Ouvrant la campagne de l’APP, Messaoud Ould Boulkheir très affaibli clame avec fougue que son parti est le seul qui vaille et appelle les mauritaniens à voter pour lui.
Le président de l’AJD-MR Sarr Ibrahima s’accroche toujours à son thème favori jugé réducteur et épidermique, à savoir l’exclusion de la communauté négro-africaine.
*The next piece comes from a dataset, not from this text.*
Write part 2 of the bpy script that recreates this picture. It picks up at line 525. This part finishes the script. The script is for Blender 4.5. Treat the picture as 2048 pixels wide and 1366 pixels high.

Il a déclaré que le salut du pays réside dans le règlement de la question de la cohabitation entre les communautés noire et arabe.
Pour Hamadi Ould Sid’El Mokhtar, président du parti Tawassoul, qui s’est exprimé à partir du siège du parti au Ksar, « la situation du pays est catastrophique ». Il a dénoncé les tentatives de trucage des élections et le parti pris de l’Etat en faveur du parti INSAF.
Devant le siège de son parti à Nouakchott, Mohamed Ould Mouloud, président de l’UFP a mis en garde contre la déception des espoirs des mauritaniens à l’instar de ce qui s’était passé en 2018.
Le président du parti SAWAB a quant à lui demandé de mettre hors d’état de nuire les prévaricateurs.
Au nom de l’alliance « Etat de justice », l’ex députée de Tawassoul Zeinabou Mint Taki a regretté l’état actuel du pays qui dit-elle, de par ses immenses ressources aurait pu constituer un modèle.
Au niveau de l’Alliance « Espoir Mauritanie », les dirigeants ont appelé à un changement de la situation du pays jugée mauvaise.
Ainsi, les différents concurrents aux sièges en jeu ont chacun vidé sa besace et annoncé la couleur, espérant du coup recueillir la sympathie des électeurs.
Des électeurs plus conscients
Si la carte électorale du pays demeure très mouvante et incertaine du fait du nomadisme électoral, marqué par des transferts souvent massifs d’une circonscription à l’autre, sous l’influence des grands manitous de la politique, les électeurs mauritaniens sont de plus en plus conscients des enjeux électoraux.
Très branchés sur les réseaux sociaux qui ont bouleversé les mentalités, beaucoup d’entre eux n’acceptent plus de se laisser mener en bateau suivant les vieux sentiers de la politique locale.
Même si l’achat des consciences et celui des pièces d’identité a encore de beaux jours devant lui, la tendance de la disparition des votes tribaux, raciaux et autres risque de bouleverser tous les pronostics, notamment dans les grandes agglomérations urbaines.
Cette nouvelle donne risque de bouleverser tous les pronostics.
Enfin, comme l’a souligné le président de la République, ces élections constituent une étape importante du processus démocratique en Mauritanie. Et à l’issue des résultats finaux, qui ont valeur de test, le régime actuel sera bien fixé sur le niveau de sa cote de popularité.